Presidium Federasi Serikat Guru Indonesia (FSGI) Guntur Ismail mengatakan, ada beberapa kerugian yang timbul akibat penambahan jam belajar siswa. "Kesempatan siswa untuk mengembangkan diri melalui belajar tambahan akan tertutup," kata Guntur.
Dari berbagai pengamatan FSGI terhadap siswa tanah air, didapat simpulan bahwa siswa yang lebih unggul dalam pembelajaran adalah siswa yang aktif dan memiliki hobi membaca. Kelebihan itu tidak muncul tiba-tiba melainkan perlu adanya ketersediaan waktu yang dikelola oleh siswa dengan kerja sama berbagai pihak.

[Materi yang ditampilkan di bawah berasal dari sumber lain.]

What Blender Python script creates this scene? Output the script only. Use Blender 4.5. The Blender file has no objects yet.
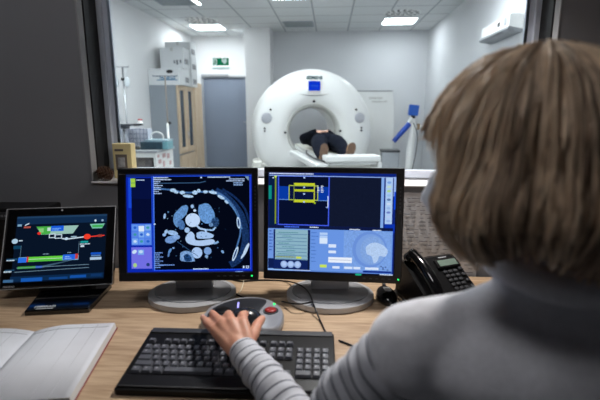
import bpy, bmesh, math, random
from mathutils import Vector, Matrix, noise
random.seed(7)
R = math.radians
PI = math.pi
SC = bpy.context.scene
COL = SC.collection

# ------------------------------------------------------------------ camera geometry
PITCH = R(11.7); YAW = R(3.8); F = 440.0; EYE = 1.31
def ray(px, py):
    a = (px-300)/F; b = (py-200)/F
    f = math.cos(PITCH)-b*math.sin(PITCH); d = math.sin(PITCH)+b*math.cos(PITCH)
    return (a*math.cos(YW)-f*math.sin(YW), f*math.cos(YW)+a*math.sin(YW), -d)
YW = YAW
def at(px, py, Y=None, Z=None, X=None):
    r = ray(px, py)
    t = Y/r[1] if Y is not None else (Z-EYE)/r[2] if Z is not None else X/r[0]
    return Vector((r[0]*t, r[1]*t, EYE+r[2]*t))

cam_d = bpy.data.cameras.new('camera')
cam = bpy.data.objects.new('camera', cam_d); COL.objects.link(cam)
cam.location = (0, 0, EYE); cam.rotation_euler = (R(90)-PITCH, 0, YAW)
cam_d.sensor_width = 36; cam_d.lens = 36*F/600; cam_d.clip_start = 0.02
cam_d.dof.use_dof = True; cam_d.dof.focus_distance = 1.65; cam_d.dof.aperture_fstop = 3.0
SC.camera = cam
vs = SC.view_settings
vs.view_transform = 'Standard'; vs.look = 'None'; vs.gamma = 1; vs.exposure = 0.0; vs.use_curve_mapping = False

# ------------------------------------------------------------------ materials
def srgb(c):
    return tuple(((v/255)/12.92 if v/255 <= .04045 else ((v/255+.055)/1.055)**2.4) for v in c)
MATS = {}
def mat(name, rgb, rough=.5, metal=0, var=.06, scale=30, bump=0.0, bscale=None, coat=0, spec=.5):
    if name in MATS: return MATS[name]
    m = bpy.data.materials.new(name); m.use_nodes = True
    nt = m.node_tree; b = nt.nodes['Principled BSDF']
    c = srgb(rgb)
    tc = nt.nodes.new('ShaderNodeTexCoord'); n = nt.nodes.new('ShaderNodeTexNoise')
    n.inputs['Scale'].default_value = scale; n.inputs['Detail'].default_value = 3
    nt.links.new(tc.outputs['Object'], n.inputs['Vector'])
    rp = nt.nodes.new('ShaderNodeValToRGB')
    rp.color_ramp.elements[0].position = .3; rp.color_ramp.elements[1].position = .7
    rp.color_ramp.elements[0].color = (*[v*(1-var) for v in c], 1)
    rp.color_ramp.elements[1].color = (*[min(1, v*(1+var)) for v in c], 1)
    nt.links.new(n.outputs['Fac'], rp.inputs['Fac']); nt.links.new(rp.outputs['Color'], b.inputs['Base Color'])
    b.inputs['Roughness'].default_value = rough; b.inputs['Metallic'].default_value = metal
    b.inputs['Specular IOR Level'].default_value = spec
    b.inputs['Coat Weight'].default_value = coat
    if bump:
        n2 = nt.nodes.new('ShaderNodeTexNoise'); n2.inputs['Scale'].default_value = bscale or scale*4
        nt.links.new(tc.outputs['Object'], n2.inputs['Vector'])
        bp = nt.nodes.new('ShaderNodeBump'); bp.inputs['Strength'].default_value = bump; bp.inputs['Distance'].default_value = .004
        nt.links.new(n2.outputs['Fac'], bp.inputs['Height']); nt.links.new(bp.outputs['Normal'], b.inputs['Normal'])
    MATS[name] = m
    return m
def emis(name, rgb, k=1.0, noise_amt=0, scale=200):
    if name in MATS: return MATS[name]
    m = bpy.data.materials.new(name); m.use_nodes = True
    nt = m.node_tree; nt.nodes.clear()
    o = nt.nodes.new('ShaderNodeOutputMaterial'); e = nt.nodes.new('ShaderNodeEmission')
    c = srgb(rgb); e.inputs['Color'].default_value = (*c, 1); e.inputs['Strength'].default_value = k
    if noise_amt:
        tc = nt.nodes.new('ShaderNodeTexCoord'); n = nt.nodes.new('ShaderNodeTexNoise')
        n.inputs['Scale'].default_value = scale; n.inputs['Detail'].default_value = 4
        nt.links.new(tc.outputs['Object'], n.inputs['Vector'])
        rp = nt.nodes.new('ShaderNodeValToRGB')
        rp.color_ramp.elements[0].position = .35; rp.color_ramp.elements[1].position = .65
        rp.color_ramp.elements[0].color = (*[v*(1-noise_amt) for v in c], 1)
        rp.color_ramp.elements[1].color = (*[v*(1+noise_amt) for v in c], 1)
        nt.links.new(n.outputs['Fac'], rp.inputs['Fac']); nt.links.new(rp.outputs['Color'], e.inputs['Color'])
    nt.links.new(e.outputs[0], o.inputs[0])
    MATS[name] = m
    return m
def wood(name, c1, c2, axis=0, scale=1.0, rough=.45):
    m = bpy.data.materials.new(name); m.use_nodes = True
    nt = m.node_tree; b = nt.nodes['Principled BSDF']
    tc = nt.nodes.new('ShaderNodeTexCoord'); mp = nt.nodes.new('ShaderNodeMapping')
    s = [9*scale, 9*scale, 9*scale]; s[axis] = .7*scale
    mp.inputs['Scale'].default_value = s
    nt.links.new(tc.outputs['Object'], mp.inputs['Vector'])
    n = nt.nodes.new('ShaderNodeTexNoise'); n.inputs['Scale'].default_value = 2.6; n.inputs['Detail'].default_value = 8; n.inputs['Distortion'].default_value = 1.2
    n2 = nt.nodes.new('ShaderNodeTexNoise'); n2.inputs['Scale'].default_value = 14; n2.inputs['Detail'].default_value = 4
    nt.links.new(mp.outputs[0], n.inputs['Vector']); nt.links.new(mp.outputs[0], n2.inputs['Vector'])
    mx = nt.nodes.new('ShaderNodeMix'); mx.inputs[0].default_value = .35
    nt.links.new(n.outputs['Fac'], mx.inputs[2]); nt.links.new(n2.outputs['Fac'], mx.inputs[3])
    rp = nt.nodes.new('ShaderNodeValToRGB')
    rp.color_ramp.elements[0].position = .36; rp.color_ramp.elements[1].position = .62
    rp.color_ramp.elements[0].color = (*srgb(c1), 1); rp.color_ramp.elements[1].color = (*srgb(c2), 1)
    nt.links.new(mx.outputs[0], rp.inputs['Fac']); nt.links.new(rp.outputs['Color'], b.inputs['Base Color'])
    b.inputs['Roughness'].default_value = rough
    bp = nt.nodes.new('ShaderNodeBump'); bp.inputs['Strength'].default_value = .15; bp.inputs['Distance'].default_value = .002
    nt.links.new(n2.outputs['Fac'], bp.inputs['Height']); nt.links.new(bp.outputs['Normal'], b.inputs['Normal'])
    MATS[name] = m
    return m
def glassy(name, tint=(235, 242, 245), refl=1.0):
    m = bpy.data.materials.new(name); m.use_nodes = True
    nt = m.node_tree; nt.nodes.clear()
    o = nt.nodes.new('ShaderNodeOutputMaterial'); t = nt.nodes.new('ShaderNodeBsdfTransparent'); g = nt.nodes.new('ShaderNodeBsdfGlossy')
    t.inputs['Color'].default_value = (*srgb(tint), 1); g.inputs['Roughness'].default_value = .02
    f = nt.nodes.new('ShaderNodeFresnel'); f.inputs['IOR'].default_value = 1.3
    mx = nt.nodes.new('ShaderNodeMixShader')
    nt.links.new(f.outputs[0], mx.inputs[0]); nt.links.new(t.outputs[0], mx.inputs[1]); nt.links.new(g.outputs[0], mx.inputs[2])
    nt.links.new(mx.outputs[0], o.inputs[0])
    MATS[name] = m
    return m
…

Adapun usaha pengelolaan waktu yang sudah dilakukan oleh siswa adalah menambah lagi waktu belajar di luar sekolah. Misalnya, melalui belajar mandiri, belajar kelompok di rumah siswa, kelompok ahli yang dipimpin tutor sebaya, dan les privat atau belajar tambahan di lembaga bimbingan belajar. "Pola belajar seperti ini menyenangkan siswa dan akan berujung pada keadaan sangat positif, yakni cepat tercapainya kompetensi dasar," ucapnya.
Pola belajar menyenangkan dan tidak membosankan, kata Guntur, adalah amanat kurikulum nasional. Untuk itu, FSGI menilai adanya penambahan jam belajar siswa bertentangan dengan tuntutan kurikulum nasional dan amanat PP Nomor19 Tahun 2005 yang mendorong tumbuhnya kreativitas dan minat baca siswa Indonesia. Penambahan jam belajar dinilai sebagai upaya tirani atau pengekangan terhadap emosi siswa. "Suatu saat, ini akan menimbulkan terjadinya ledakan emosi yang luar biasa," kata Guntur.
Menurut Guntur, adanya penambahan jam belajar juga akan berakibat pada tidak ada atau berkurangnya waktu bagi siswa untuk mengerjakan pekerjaan rumah. Alasannya, siswa mengalami kelelahan sehingga kemungkinan besar, sepulang sekolah, siswa akan memilih istirahat (tidur). "Dari keadaan ini dapat diperkirakan peluang siswa yang tidak mengerjakan PR sangat besar dan risiko minat baca siswa semakin rendah," ujarnya.